A Game Of Chicken With No Volatility

| About: SPDR S&P (SPY)

There's a lot of time and energy spent on market conditions when things are ominous and uncertain (Brexit), but what about when markets are…stuck? Some might remember this summer as the worst market condition in the last 10 years.

Let's start with stocks. Officially it's been 38 days without a 1% move, tying the record back in 2007, via Sean David.

Click to enlarge

(Disclaimer: Past performance is not necessarily indicative of future results)
Chart Courtesy: Sean David

Shown another way, the past couple of weeks have been one of three times in the past 45 years the intra-day range was less than 0.75%.

Click to enlarge

(Disclaimer: Past performance is not necessarily indicative of future results)
Chart Courtesy: MarketWatch

A lack of movement in any market is typically a bad environment for managed futures. When all the markets seem stuck within a very thin trading range, there's not much opportunity to be had to capture returns.
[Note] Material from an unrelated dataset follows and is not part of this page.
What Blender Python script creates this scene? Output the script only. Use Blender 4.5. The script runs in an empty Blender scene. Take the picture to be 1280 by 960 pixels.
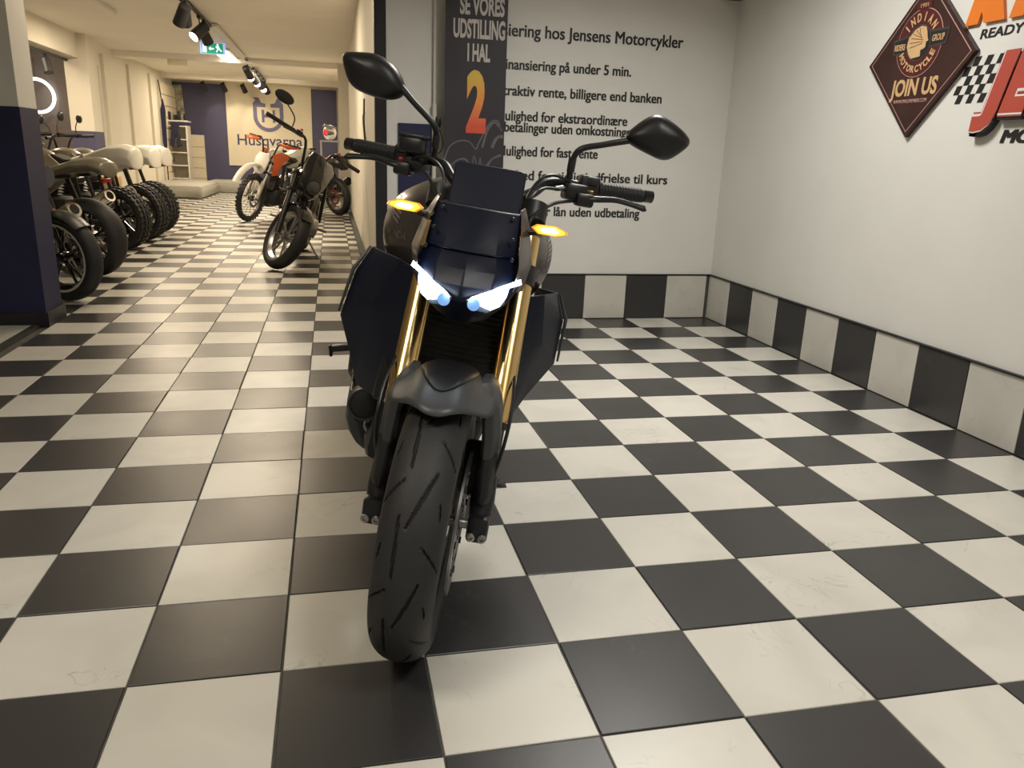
import bpy, bmesh, math, random
from mathutils import Vector, Matrix
from mathutils.bvhtree import BVHTree
random.seed(7)
PI = math.pi
SC = bpy.context.scene
COL = SC.collection

# ---------------------------------------------------------------- camera, world, lights, exposure
YAW, PITCH, ROLL, FPX = 0.228988, -0.281206, 0.0378577, 979.267
CAM = Vector((-0.172067, -1.469742, 1.047661))
_cy, _sy, _cp, _sp = math.cos(YAW), math.sin(YAW), math.cos(PITCH), math.sin(PITCH)
FW = Vector((_sy*_cp, _cy*_cp, _sp))
_r = Vector((_cy, -_sy, 0)); _u = _r.cross(FW)
RT = math.cos(ROLL)*_r + math.sin(ROLL)*_u
UP = -math.sin(ROLL)*_r + math.cos(ROLL)*_u
cam_data = bpy.data.cameras.new('camera'); cam = bpy.data.objects.new('camera', cam_data); COL.objects.link(cam)
cam_data.sensor_width = 36; cam_data.lens = FPX*36/1280; cam_data.clip_start = 0.02
cam.matrix_world = Matrix(((RT.x, UP.x, -FW.x, CAM.x), (RT.y, UP.y, -FW.y, CAM.y), (RT.z, UP.z, -FW.z, CAM.z), (0, 0, 0, 1)))
SC.camera = cam
def project(p):
    d = Vector(p)-CAM; z = d.dot(FW)
    return (640+FPX*d.dot(RT)/z, 480-FPX*d.dot(UP)/z, z)

world = bpy.data.worlds.new('world'); SC.world = world; world.use_nodes = True
world.node_tree.nodes['Background'].inputs[0].default_value = (0.55, 0.58, 0.62, 1)
world.node_tree.nodes['Background'].inputs[1].default_value = 0.05
SC.view_settings.view_transform = 'Standard'; SC.view_settings.look = 'None'
SC.view_settings.exposure = 0.0; SC.view_settings.gamma = 1; SC.view_settings.use_curve_mapping = False

def area(name, loc, sx, sy, power, col, rot=(0, 0, 0), spread=PI):
    l = bpy.data.lights.new(name, 'AREA'); l.shape = 'RECTANGLE'; l.size = sx; l.size_y = sy
    l.energy = power; l.color = col; l.spread = spread
    o = bpy.data.objects.new(name, l); COL.objects.link(o); o.location = loc; o.rotation_euler = rot
    return o
NEUTRAL = (1.0, 0.965, 0.90); WARM = (1.0, 0.82, 0.59)
# ceiling panels of the front room (all above the frame) and fill lights, without fixtures, of the long hall
PANELS = [(1.2, 1.7, 45, NEUTRAL), (0.9, -1.5, 30, NEUTRAL), (-1.3, -1.0, 25, (1, 0.91, 0.76))]
for x, y, pw, c in PANELS: area('ceiling_panel_light', (x, y, 2.555), 0.58, 0.58, pw, c, spread=math.radians(150))
HALL = [(-1.2, 4.6, 25), (-1.0, 7.6, 68), (-2.6, 10.8, 88), (-1.0, 15.6, 100), (-2.6, 17.6, 56), (-4.5, 10.8, 40)]  # fill lights; the last is added in the window bay to brighten its glass
for x, y, pw in HALL: area('hall_fill_light', (x, y, 2.555), 0.5, 1.1, pw, WARM)

# ---------------------------------------------------------------- helpers
def setp(o, label=None, cat=None, group=None, kind=None):
    if label: o['label'] = label
    if cat: o['category'] = cat
    if group: o['group'] = group
    if kind: o['kind'] = kind
    return o
def thing(name, label, cat, loc=(0, 0, 0), rotz=0, group=None):
    o = bpy.data.objects.new(name, None); COL.objects.link(o); o.empty_display_size = 0.1
    o.location = loc; o.rotation_euler = (0, 0, rotz)
    return setp(o, label, cat, group)

def catmull(pts, n=6):
    P = [Vector(p) for p in pts]
    if len(P) < 3: return P
    out = []
    for i in range(len(P)-1):
        p0 = P[i-1] if i else 2*P[0]-P[1]; p1 = P[i]; p2 = P[i+1]; p3 = P[i+2] if i+2 < len(P) else 2*P[-1]-P[-2]
        for k in range(n):
            t = k/n
            out.append(0.5*((2*p1)+(p2-p0)*t+(2*p0-5*p1+4*p2-p3)*t*t+(3*p1-p0-3*p2+p3)*t**3))
    out.append(P[-1]); return out

class MB:
    def __init__(s): s.v = []; s.f = []; s.m = []; s.mi = 0; s.T = None
    def add(s, vs, fs):
        o = len(s.v)
        s.v += [tuple(s.T @ Vector(v)) if s.T else tuple(v) for v in vs]
        s.f += [tuple(i+o for i in f) for f in fs]; s.m += [s.mi]*len(fs); return s
    def box(s, c, d, R=None, ch=0.0):
        hx, hy, hz = d[0]/2, d[1]/2, d[2]/2; c = Vector(c)
        vs = []
        if ch <= 0:
            for x in (-hx, hx):
                for y in (-hy, hy):
                    for z in (-hz, hz): vs.append(Vector((x, y, z)))
            fs = [(0, 1, 3, 2), (4, 6, 7, 5), (0, 4, 5, 1), (2, 3, 7, 6), (0, 2, 6, 4), (1, 5, 7, 3)]
        else:
            ch = min(ch, hx*.9, hy*.9, hz*.9)
            bm = bmesh.new(); bmesh.ops.create_cube(bm, size=1)
            for v in bm.verts: v.co = Vector((v.co.x*2*hx, v.co.y*2*hy, v.co.z*2*hz))
            bmesh.ops.bevel(bm, geom=list(bm.edges), offset=ch, segments=2, affect='EDGES', profile=0.5)
            vs = [v.co.copy() for v in bm.verts]; bm.verts.index_update(); fs = [tuple(v.index for v in f.verts) for f in bm.faces]; bm.free()
        if R: vs = [R @ v for v in vs]
        return s.add([v+c for v in vs], fs)
    def tube(s, pts, r, n=12, cap=True, smooth=0, flat=1.0):
        P = catmull(pts, smooth) if smooth else [Vector(p) for p in pts]
        m = len(P); vs = []; fs = []
        def rad(i):
            if isinstance(r, (int, float)): return r
            t = i/(m-1)*(len(r)-1); k = min(int(t), len(r)-2); return r[k]+(r[k+1]-r[k])*(t-k)
        t0 = (P[1]-P[0]).normalized(); a = t0.orthogonal().normalized()
        for i in range(m):
            t = ((P[min(i+1, m-1)]-P[max(i-1, 0)])).normalized()
            a = (a-t*a.dot(t)).normalized(); b = t.cross(a)
            for k in range(n):
                an = 2*PI*k/n; vs.append(P[i]+a*math.cos(an)*rad(i)+b*math.sin(an)*rad(i)*flat)
        for i in range(m-1):
            for k in range(n):
                fs.append((i*n+k, i*n+(k+1) % n, (i+1)*n+(k+1) % n, (i+1)*n+k))
        if cap: fs.append(tuple(reversed(range(n)))); fs.append(tuple((m-1)*n+k for k in range(n)))
        return s.add(vs, fs)
    def lathe(s, prof, c, axis='X', n=48, a0=0.0, a1=2*PI, closed=False):
        # prof: list of (along, radius); about axis through c; closed joins profile end to start
        c = Vector(c); full = abs(a1-a0-2*PI) < 1e-6; N = n if full else n+1; vs = []; fs = []; L = len(prof)
        for i in range(N):
            an = a0+(a1-a0)*i/n; ca, sa = math.cos(an), math.sin(an)
            for (h, r) in prof:
                if axis == 'X': vs.append(c+Vector((h, -r*ca, r*sa)))
                elif axis == 'Y': vs.append(c+Vector((r*ca, h, r*sa)))
                else: vs.append(c+Vector((r*ca, r*sa, h)))
        for i in range(n):
            j = (i+1) % N
            for k in range(L if closed else L-1):
                k2 = (k+1) % L; fs.append((i*L+k, i*L+k2, j*L+k2, j*L+k))
        return s.add(vs, fs)
    def cyl(s, p0, p1, r0, r1=None, n=20):
        return s.tube([p0, p1], [r0, r0 if r1 is None else r1], n)
    def ell(s, c, d, n=16, m=10, R=None):
        c = Vector(c); vs = []; fs = []
        for i in range(m+1):
            th = PI*i/m
            for k in range(n):
                ph = 2*PI*k/n; v = Vector((d[0]*math.sin(th)*math.cos(ph), d[1]*math.sin(th)*math.sin(ph), d[2]*math.cos(th)))
                vs.append((R @ v if R else v)+c)
        for i in range(m):
            for k in range(n): fs.append((i*n+k, (i+1)*n+k, (i+1)*n+(k+1) % n, i*n+(k+1) % n))
        return s.add(vs, fs)
    def loft(s, secs, cap=True):
        n = len(secs[0]); vs = [p for q in secs for p in q]; fs = []
        for i in range(len(secs)-1):
            for k in range(n): fs.append((i*n+k, i*n+(k+1) % n, (i+1)*n+(k+1) % n, (i+1)*n+k))
        if cap: fs.append(tuple(reversed(range(n)))); fs.append(tuple((len(secs)-1)*n+k for k in range(n)))
        return s.add(vs, fs)
    def prism(s, poly, fr, depth):
        # poly in (u,v); fr=(origin,U,V); extruded by depth along -(UxV) so that front face sits at origin plane + depth/2..
        o, U, V = [Vector(a) for a in fr]; N = U.cross(V).normalized()
        n = len(poly); vs = [o+U*a+V*b for a, b in poly]+[o+U*a+V*b+N*depth for a, b in poly]
        fs = [tuple(reversed(range(n))), tuple(range(n, 2*n))]+[(k, (k+1) % n, n+(k+1) % n, n+k) for k in range(n)]
        return s.add(vs, fs)
    def build(s, name, mat, parent=None, smooth=True, bevel=0.0, sub=0, solid=0.0, M=None, label=None, ang=40):
        me = bpy.data.meshes.new(name); me.from_pydata(s.v, [], s.f); me.validate()
        mats = mat if isinstance(mat, (list, tuple)) else [mat]
        for m in mats: me.materials.append(m)
        if len(mats) > 1:
            for p, i in zip(me.polygons, s.m): p.material_index = i
        bm = bmesh.new(); bm.from_mesh(me); bmesh.ops.remove_doubles(bm, verts=bm.verts, dist=1e-6); bmesh.ops.recalc_face_normals(bm, faces=bm.faces); bm.to_mesh(me); bm.free()
        if smooth:
            me.polygons.foreach_set('use_smooth', [True]*len(me.polygons))
            me.set_sharp_from_angle(angle=math.radians(ang))
        o = bpy.data.objects.new(name, me); COL.objects.link(o)
        if parent: o.parent = parent
        if M is not None: o.matrix_local = M
        if solid: md = o.modifiers.new('solid', 'SOLIDIFY'); md.thickness = solid; md.offset = -1
        if bevel:
            md = o.modifiers.new('bevel', 'BEVEL'); md.width = bevel; md.segments = 2; md.limit_method = 'ANGLE'; md.angle_limit = math.radians(30)
        if sub: md = o.modifiers.new('sub', 'SUBSURF'); md.levels = sub; md.render_levels = sub
        if label: o['label'] = label
        return o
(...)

We're not talking about the stock market. This month was particularly bad for managed futures with fixed income, currencies, and softs futures all whipping around. Energies went through two v-shaped reversals. These reversals are bad market environments for managed futures. Managed futures as measured by the Soc Gen CTA ended the month down -3.07%, and with a lot of managers cutting their teeth the last week of August.

While managed futures are still up 2.48% on the year, managed futures are currently 6.01% from its all-time highs back in February. For more perspective, here's a look at managed futures drawdown compared to its previous drawdowns (the current one is in green).

Click to enlarge

The question that everyone is struggling with is: is now a good time to buy it? By the numbers, this drawdown has the potential to be a great "buy" opportunity.

Referencing the first chart in the post, the last two times there was no volatility to be seen resulted with either big down moves (see 2007-2008) or big up moves seen in 2014. We'll be the first to say past performance is not necessarily indicative of future results, but it's worth mentioning that whenever there's a coiling of volatility, eventually, it has to be unwound. See Crude oil pre 60% drop in price.

Where will it happen this time round? When will it happen? The obvious conclusions seem to be an interest rate hike and the presidential election, but it could be something completely different. If you're looking for timing, history suggests it might be closer than we expect {Disclaimer: Past performance is not necessarily indicative of future results}

Click to enlarge

(Disclaimer: Past performance is not necessarily indicative of future results)
Chart Courtesy: LPL Research

For more clarity, we reached out to Roland Austrup from IMFC Managed Futures in Toronto, ON with a Managed Futures Mutual Fund (MUTF:IMXIX). Roland has been around the block a few times and has seen his fair share of drawdowns. Here is what he has to say:

When it comes to fundamental factors that produce returns over time - whether any of the traditional Fama French factors in equities, or factors such as value, yield, or momentum in commodity and financial futures - the key to success is sticking with the factors and buying the dips; this is conceptually no different than buying equity indices after meaningful sell-offs that bring valuations to cheap levels …. One difference, systematic diversified and risk-managed trend following doesn't produce crashes, just drawdowns that grind. Our strategy has a positive expectancy considerably higher than our benchmark, but it does have corrections and droughts along the way. The key to success is recognizing this, taking the long view, and taking advantage of these opportunities.

I thought it was a good time to add near the beginning of the year as well, as Managed futures really peaked in Aug 2015 and essentially went sideways to the end of the year and to start 2016, and we had exited most of our old positions. Unfortunately, the drawdown has extended as few new trends have yet to really set in. Forecasting the terminus or trough of a drawdown is difficult, but taking advantage of the adage "buy the dip" is pretty straightforward over time… you just need time to validate that it was the right thing to do.

This applies not only to systematic factor-based strategies, but also to managers; good managers don't become bad managers overnight, and vive-versa. But good managers will underperform from time-to-time, while out-performing over the long haul.

Like we've said before, investing in an alternative strategy after volatile markets fly doesn't do you or your portfolio much good. Then again, if you're sitting on your hands with a bunch of cash sitting on the sideline, there is a good argument for keeping powder dry until we get through the election cycle.